The quaint term "sundries" covers the rest of the things I got from our local garden centre last year. First, vine eyes: 16 4-in ones at 24p each and 16 3-in ones at 18p each. Wall plants must be well trained and secured. They look better, given this attention, and they are safer, too. Branches that hang out from the wall may be frosted or caught by wind. Masses of vine eyes get eaten up in our kitchen garden, banged into the stone walls to provide anchors for the espalier and fan-trained pears.
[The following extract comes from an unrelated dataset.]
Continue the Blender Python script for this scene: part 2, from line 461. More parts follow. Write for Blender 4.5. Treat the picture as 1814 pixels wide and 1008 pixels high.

I bought two balls of soft brown twine (pounds 2.39 each), and gravel (pounds 1.55 a sack) to top-dress the pots of tulips by the back door. We needed more bamboo canes for the tomato plants, (10 x 8ft canes at 26p each and 10 x 7ft ones at 25p) and four sacks of mini-chip bark to cover the newly weedkilled paths (pounds 5.25 each). I bought some wildly extravagant new plant labels (life is too short to cut up old yoghurt pots) and a special pen with ink that will not wash off in the rain (pounds 2.91 together).

So, is this the final bill for expenditure on the garden last year? No, of course it is not. It just covers the boring bits - and it is all I'm admitting to. What I spend on plants will for ever remain a secret between me and my deliciously indulgent bank manager.